# INSTRUCTION:
Your task is to retype the lines from the opening of the material through the line that includes "mast_r=.105, hm=PALE, windows=((.40,.46),)))". Do not copy the pictures.

# DATASET EXCERPT:

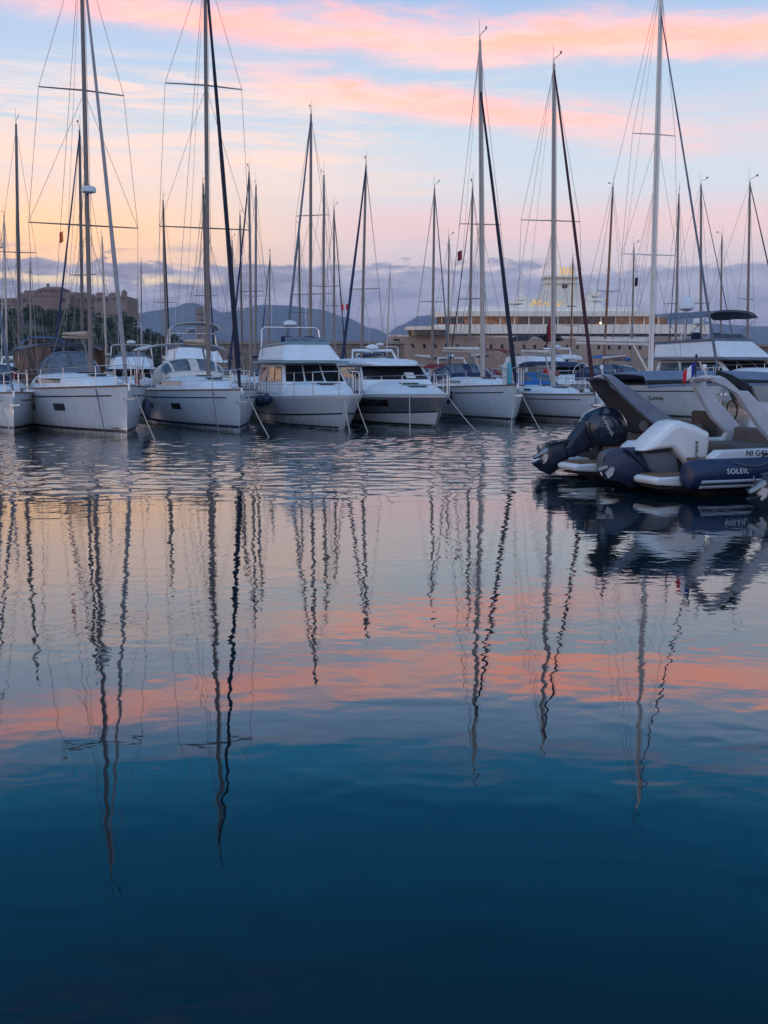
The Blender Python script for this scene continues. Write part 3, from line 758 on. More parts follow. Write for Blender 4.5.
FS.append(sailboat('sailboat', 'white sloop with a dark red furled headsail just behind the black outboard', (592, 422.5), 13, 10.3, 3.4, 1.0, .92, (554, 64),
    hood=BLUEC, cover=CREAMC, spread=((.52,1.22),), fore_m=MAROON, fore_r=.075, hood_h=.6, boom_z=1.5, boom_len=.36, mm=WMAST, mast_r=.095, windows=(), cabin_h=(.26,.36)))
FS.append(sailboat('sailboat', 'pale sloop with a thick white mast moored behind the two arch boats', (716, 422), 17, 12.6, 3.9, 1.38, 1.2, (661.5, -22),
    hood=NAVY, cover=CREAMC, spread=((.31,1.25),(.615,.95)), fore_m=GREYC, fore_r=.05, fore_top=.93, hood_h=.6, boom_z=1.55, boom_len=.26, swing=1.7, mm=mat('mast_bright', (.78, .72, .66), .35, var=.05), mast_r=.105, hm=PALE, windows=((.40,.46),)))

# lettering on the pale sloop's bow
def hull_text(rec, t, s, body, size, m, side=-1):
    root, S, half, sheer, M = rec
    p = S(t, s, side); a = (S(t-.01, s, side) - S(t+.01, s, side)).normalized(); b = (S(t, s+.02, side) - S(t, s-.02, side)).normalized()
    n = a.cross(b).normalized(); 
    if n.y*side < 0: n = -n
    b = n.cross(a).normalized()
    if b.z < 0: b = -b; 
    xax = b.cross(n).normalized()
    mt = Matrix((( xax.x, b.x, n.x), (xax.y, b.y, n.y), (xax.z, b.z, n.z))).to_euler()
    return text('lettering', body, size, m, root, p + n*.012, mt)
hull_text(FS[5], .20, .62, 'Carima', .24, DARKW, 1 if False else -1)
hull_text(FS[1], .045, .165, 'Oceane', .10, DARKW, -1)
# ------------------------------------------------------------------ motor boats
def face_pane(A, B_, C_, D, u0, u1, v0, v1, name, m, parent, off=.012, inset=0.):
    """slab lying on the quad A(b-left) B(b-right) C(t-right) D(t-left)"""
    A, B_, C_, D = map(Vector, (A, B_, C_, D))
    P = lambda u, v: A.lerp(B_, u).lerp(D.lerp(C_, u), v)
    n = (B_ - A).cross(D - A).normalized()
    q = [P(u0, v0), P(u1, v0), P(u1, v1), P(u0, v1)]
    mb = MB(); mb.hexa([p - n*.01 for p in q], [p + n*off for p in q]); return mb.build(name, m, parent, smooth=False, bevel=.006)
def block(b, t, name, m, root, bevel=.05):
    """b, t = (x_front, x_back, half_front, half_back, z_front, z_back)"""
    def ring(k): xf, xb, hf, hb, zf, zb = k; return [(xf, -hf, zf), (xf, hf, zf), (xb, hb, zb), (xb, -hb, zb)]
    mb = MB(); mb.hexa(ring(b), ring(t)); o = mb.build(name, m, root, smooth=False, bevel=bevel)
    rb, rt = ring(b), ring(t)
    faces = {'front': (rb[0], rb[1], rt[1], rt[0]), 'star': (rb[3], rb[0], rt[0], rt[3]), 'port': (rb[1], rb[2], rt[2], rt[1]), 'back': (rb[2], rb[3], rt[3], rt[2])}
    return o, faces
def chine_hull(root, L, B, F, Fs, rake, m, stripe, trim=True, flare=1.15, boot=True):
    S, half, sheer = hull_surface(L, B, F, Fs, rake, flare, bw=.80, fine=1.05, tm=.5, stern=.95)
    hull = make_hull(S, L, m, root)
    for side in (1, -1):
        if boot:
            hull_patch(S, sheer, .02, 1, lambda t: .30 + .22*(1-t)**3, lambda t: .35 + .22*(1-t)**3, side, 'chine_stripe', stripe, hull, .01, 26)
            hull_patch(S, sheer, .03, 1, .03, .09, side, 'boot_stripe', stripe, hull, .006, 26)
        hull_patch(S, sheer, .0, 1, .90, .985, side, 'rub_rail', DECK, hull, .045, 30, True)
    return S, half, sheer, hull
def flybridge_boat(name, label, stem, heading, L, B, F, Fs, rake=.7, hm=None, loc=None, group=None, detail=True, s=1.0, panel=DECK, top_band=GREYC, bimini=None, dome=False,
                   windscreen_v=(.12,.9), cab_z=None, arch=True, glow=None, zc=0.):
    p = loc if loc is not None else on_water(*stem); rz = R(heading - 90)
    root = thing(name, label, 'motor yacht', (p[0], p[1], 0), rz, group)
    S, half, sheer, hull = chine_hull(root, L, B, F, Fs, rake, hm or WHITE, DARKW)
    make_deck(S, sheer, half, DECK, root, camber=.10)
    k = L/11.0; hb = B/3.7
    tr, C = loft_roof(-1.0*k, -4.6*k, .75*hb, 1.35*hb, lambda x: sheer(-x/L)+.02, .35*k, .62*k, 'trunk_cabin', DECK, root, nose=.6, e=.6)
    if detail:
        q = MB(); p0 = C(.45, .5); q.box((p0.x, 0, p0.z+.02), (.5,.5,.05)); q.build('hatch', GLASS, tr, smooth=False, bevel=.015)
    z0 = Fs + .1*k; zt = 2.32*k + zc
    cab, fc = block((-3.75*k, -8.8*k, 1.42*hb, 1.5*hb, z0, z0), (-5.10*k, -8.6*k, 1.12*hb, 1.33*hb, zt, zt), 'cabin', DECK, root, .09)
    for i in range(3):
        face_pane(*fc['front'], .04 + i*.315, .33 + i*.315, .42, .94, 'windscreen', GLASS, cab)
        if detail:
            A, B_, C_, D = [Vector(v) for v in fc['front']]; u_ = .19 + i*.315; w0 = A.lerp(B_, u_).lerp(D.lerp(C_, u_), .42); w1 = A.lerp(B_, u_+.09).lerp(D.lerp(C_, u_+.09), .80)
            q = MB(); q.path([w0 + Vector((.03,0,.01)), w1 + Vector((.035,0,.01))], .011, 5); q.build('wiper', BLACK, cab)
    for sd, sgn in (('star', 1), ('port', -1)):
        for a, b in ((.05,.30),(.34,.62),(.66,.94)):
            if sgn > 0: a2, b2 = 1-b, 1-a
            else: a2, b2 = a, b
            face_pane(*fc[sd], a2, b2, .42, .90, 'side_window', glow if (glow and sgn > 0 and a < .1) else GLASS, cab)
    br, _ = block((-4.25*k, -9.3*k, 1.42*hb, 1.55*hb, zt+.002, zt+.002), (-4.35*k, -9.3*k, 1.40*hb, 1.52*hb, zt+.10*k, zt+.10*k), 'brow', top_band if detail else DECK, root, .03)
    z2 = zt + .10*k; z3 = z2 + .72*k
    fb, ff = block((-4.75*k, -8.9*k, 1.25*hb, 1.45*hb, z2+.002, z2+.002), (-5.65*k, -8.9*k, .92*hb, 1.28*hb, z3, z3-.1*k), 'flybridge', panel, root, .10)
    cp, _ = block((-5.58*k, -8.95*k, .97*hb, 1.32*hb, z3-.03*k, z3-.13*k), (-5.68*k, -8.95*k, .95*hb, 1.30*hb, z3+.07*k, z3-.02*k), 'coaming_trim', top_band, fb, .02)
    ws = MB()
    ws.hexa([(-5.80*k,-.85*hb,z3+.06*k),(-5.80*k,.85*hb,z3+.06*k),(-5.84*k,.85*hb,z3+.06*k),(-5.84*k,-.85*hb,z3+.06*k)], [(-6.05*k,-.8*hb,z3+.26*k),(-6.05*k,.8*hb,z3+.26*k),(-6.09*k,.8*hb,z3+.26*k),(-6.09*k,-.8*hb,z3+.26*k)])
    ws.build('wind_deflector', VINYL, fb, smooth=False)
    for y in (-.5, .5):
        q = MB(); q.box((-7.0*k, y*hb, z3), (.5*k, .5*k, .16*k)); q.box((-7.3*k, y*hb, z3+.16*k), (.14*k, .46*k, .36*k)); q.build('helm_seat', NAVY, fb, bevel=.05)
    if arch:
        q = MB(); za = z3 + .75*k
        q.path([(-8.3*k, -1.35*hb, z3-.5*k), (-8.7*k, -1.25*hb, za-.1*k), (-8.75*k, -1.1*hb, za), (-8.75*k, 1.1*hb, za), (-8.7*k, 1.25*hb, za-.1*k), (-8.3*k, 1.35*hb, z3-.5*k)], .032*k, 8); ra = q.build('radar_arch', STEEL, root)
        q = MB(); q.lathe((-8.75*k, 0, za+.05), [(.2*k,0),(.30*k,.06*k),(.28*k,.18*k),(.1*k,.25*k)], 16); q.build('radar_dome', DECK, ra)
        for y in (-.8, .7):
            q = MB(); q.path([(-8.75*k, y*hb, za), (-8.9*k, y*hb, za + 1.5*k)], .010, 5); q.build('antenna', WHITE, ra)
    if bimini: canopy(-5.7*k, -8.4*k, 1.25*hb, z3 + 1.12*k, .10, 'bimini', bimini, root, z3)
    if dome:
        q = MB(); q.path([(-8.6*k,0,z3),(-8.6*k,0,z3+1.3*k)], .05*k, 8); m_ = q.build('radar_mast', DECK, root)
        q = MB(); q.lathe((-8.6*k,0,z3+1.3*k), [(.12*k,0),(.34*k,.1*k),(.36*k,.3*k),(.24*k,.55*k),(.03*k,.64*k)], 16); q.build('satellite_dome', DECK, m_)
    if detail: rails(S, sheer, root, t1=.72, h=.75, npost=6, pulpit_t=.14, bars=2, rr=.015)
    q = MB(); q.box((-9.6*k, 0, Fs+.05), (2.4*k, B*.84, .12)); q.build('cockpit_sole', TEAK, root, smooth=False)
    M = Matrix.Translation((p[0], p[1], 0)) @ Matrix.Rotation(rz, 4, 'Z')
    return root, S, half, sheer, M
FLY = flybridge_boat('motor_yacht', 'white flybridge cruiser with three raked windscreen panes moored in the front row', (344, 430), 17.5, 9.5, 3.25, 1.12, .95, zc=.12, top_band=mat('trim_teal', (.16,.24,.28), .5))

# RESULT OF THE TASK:
The Blender Python script for this scene continues. Write part 3, from line 758 on. More parts follow. Write for Blender 4.5.
FS.append(sailboat('sailboat', 'white sloop with a dark red furled headsail just behind the black outboard', (592, 422.5), 13, 10.3, 3.4, 1.0, .92, (554, 64),
    hood=BLUEC, cover=CREAMC, spread=((.52,1.22),), fore_m=MAROON, fore_r=.075, hood_h=.6, boom_z=1.5, boom_len=.36, mm=WMAST, mast_r=.095, windows=(), cabin_h=(.26,.36)))
FS.append(sailboat('sailboat', 'pale sloop with a thick white mast moored behind the two arch boats', (716, 422), 17, 12.6, 3.9, 1.38, 1.2, (661.5, -22),
    hood=NAVY, cover=CREAMC, spread=((.31,1.25),(.615,.95)), fore_m=GREYC, fore_r=.05, fore_top=.93, hood_h=.6, boom_z=1.55, boom_len=.26, swing=1.7, mm=mat('mast_bright', (.78, .72, .66), .35, var=.05), mast_r=.105, hm=PALE, windows=((.40,.46),)))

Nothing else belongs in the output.